═══ DATA SHOWN

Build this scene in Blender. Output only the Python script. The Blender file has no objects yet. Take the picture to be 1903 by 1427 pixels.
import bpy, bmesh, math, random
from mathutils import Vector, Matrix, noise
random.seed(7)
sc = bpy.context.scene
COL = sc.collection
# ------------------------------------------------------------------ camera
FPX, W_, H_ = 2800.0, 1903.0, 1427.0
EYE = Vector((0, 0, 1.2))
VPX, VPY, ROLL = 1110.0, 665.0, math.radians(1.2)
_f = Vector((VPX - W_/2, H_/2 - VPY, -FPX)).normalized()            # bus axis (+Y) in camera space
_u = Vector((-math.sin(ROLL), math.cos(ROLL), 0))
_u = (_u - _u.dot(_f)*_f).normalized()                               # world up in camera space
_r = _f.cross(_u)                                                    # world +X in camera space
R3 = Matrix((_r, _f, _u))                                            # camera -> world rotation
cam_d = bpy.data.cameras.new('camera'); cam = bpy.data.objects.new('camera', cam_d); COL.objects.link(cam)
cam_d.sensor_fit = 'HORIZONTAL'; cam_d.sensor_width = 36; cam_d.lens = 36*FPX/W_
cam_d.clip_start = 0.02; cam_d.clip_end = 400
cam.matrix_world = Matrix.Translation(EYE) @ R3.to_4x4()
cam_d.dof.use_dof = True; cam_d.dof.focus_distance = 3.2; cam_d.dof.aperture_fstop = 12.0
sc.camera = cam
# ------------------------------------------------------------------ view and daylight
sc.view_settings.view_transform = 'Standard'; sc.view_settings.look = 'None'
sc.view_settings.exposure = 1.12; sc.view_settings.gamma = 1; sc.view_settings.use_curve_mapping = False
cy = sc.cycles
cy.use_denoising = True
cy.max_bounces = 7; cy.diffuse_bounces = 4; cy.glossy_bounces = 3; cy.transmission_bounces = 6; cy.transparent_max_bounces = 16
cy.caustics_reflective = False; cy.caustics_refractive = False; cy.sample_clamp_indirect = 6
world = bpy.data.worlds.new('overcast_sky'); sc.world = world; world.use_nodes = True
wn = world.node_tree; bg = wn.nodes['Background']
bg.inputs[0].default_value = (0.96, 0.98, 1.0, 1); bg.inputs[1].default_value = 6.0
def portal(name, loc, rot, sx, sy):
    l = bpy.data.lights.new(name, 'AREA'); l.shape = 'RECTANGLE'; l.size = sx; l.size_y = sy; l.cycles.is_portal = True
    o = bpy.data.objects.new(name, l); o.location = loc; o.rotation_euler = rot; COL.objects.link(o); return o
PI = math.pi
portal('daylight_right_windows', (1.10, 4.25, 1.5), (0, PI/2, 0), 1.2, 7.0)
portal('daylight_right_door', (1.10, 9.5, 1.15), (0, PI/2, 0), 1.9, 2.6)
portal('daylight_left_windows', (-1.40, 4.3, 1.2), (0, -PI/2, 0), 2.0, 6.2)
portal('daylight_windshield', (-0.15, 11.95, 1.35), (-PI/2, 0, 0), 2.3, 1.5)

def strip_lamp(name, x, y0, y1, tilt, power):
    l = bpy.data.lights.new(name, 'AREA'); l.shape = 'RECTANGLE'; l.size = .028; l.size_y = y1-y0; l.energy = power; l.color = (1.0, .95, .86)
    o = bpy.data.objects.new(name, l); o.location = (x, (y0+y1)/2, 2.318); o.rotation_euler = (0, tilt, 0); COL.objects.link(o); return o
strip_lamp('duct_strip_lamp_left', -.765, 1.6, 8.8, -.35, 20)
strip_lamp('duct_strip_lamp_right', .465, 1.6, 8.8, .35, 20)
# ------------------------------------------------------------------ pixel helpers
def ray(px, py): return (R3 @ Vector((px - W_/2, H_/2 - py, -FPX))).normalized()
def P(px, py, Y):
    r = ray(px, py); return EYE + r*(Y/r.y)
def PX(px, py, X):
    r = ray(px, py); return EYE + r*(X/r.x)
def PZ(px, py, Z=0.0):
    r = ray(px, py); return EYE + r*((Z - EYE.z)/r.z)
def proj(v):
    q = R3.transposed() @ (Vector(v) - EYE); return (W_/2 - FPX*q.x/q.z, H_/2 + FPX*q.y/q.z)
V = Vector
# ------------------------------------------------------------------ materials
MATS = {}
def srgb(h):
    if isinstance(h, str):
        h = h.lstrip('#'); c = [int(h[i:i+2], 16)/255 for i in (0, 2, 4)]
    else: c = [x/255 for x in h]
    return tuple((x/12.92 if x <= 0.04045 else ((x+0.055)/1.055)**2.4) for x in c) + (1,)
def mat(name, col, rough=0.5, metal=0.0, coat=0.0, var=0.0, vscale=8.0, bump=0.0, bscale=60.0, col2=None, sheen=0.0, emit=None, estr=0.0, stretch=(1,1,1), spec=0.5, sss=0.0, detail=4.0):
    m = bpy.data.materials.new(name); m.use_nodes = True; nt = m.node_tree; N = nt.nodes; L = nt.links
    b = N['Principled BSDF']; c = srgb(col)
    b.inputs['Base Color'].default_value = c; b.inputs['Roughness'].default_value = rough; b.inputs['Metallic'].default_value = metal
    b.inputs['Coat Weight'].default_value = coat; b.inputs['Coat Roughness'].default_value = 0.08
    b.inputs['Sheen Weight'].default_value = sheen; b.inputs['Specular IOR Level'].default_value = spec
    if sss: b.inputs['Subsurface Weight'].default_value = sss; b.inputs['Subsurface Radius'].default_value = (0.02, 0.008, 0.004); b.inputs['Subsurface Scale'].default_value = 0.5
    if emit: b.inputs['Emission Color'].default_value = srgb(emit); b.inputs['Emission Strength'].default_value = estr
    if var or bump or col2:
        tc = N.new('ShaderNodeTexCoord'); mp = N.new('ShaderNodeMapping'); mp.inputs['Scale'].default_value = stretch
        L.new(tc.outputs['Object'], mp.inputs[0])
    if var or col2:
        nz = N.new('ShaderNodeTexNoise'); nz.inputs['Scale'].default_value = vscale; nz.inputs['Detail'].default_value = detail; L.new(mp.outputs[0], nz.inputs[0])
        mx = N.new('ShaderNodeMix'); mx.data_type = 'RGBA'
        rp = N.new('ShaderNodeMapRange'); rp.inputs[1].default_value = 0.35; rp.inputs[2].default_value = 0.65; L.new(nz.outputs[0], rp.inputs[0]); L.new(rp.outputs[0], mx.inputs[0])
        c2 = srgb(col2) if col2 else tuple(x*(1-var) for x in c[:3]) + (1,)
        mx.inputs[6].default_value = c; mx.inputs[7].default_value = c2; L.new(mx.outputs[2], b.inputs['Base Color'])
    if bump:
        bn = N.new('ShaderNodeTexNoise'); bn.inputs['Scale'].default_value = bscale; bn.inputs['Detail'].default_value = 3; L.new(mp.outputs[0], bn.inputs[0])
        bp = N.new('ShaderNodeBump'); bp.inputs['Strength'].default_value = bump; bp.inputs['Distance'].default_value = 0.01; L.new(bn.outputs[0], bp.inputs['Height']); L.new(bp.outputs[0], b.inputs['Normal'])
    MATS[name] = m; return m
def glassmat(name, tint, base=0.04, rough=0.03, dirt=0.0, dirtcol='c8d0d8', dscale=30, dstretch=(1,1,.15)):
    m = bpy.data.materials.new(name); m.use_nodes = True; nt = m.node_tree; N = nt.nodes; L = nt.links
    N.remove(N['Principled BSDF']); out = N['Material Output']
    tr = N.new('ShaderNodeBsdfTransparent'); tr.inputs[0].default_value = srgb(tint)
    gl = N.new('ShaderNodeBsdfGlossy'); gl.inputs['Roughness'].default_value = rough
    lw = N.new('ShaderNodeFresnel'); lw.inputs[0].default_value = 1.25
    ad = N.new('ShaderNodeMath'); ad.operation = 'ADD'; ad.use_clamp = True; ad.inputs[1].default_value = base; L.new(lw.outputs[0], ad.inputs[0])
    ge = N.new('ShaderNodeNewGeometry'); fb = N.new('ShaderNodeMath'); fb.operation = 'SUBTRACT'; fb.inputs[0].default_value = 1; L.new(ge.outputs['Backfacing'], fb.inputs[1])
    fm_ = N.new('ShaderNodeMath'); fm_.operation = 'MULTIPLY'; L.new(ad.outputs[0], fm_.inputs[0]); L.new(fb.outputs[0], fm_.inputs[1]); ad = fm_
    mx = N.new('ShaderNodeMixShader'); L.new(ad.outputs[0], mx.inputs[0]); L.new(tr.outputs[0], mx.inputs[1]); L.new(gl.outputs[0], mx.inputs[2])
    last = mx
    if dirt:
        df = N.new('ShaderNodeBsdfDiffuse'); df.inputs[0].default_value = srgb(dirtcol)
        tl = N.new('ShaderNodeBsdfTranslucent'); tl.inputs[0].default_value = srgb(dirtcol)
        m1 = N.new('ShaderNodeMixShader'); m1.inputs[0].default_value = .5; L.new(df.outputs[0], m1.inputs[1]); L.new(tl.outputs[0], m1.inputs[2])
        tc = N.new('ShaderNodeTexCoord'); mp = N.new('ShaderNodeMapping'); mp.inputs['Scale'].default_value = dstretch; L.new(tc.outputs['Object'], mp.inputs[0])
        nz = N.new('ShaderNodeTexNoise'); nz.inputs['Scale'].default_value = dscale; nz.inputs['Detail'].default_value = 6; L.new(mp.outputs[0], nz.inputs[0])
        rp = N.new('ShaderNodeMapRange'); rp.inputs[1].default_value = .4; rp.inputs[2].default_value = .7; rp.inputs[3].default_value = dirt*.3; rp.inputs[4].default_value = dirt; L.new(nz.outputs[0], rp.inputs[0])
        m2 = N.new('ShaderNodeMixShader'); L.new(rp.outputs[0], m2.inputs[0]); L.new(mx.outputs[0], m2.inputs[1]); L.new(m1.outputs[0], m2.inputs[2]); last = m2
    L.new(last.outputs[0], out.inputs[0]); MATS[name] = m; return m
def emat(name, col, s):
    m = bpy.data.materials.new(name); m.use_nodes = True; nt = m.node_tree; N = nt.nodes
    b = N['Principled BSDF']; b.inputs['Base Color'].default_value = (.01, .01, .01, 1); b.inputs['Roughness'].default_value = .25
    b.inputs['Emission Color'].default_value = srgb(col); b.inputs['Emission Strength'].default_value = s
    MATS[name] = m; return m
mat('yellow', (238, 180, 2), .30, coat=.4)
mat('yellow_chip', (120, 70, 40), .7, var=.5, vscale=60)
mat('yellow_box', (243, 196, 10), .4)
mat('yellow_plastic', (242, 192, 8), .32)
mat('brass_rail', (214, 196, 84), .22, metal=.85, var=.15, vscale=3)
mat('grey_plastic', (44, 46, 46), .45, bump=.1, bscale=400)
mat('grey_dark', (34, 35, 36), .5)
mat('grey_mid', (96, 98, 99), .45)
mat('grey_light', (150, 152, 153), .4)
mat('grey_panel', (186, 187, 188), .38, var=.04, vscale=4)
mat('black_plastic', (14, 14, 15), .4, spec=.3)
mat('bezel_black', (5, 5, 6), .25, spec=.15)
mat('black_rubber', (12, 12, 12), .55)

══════

◆ SHORT PROBLEM: Collect each line containing the string "objects".

◆ COMPLETE ANSWER:
Build this scene in Blender. Output only the Python script. The Blender file has no objects yet. Take the picture to be 1903 by 1427 pixels.
cam_d = bpy.data.cameras.new('camera'); cam = bpy.data.objects.new('camera', cam_d); COL.objects.link(cam)
    o = bpy.data.objects.new(name, l); o.location = loc; o.rotation_euler = rot; COL.objects.link(o); return o
    o = bpy.data.objects.new(name, l); o.location = (x, (y0+y1)/2, 2.318); o.rotation_euler = (0, tilt, 0); COL.objects.link(o); return o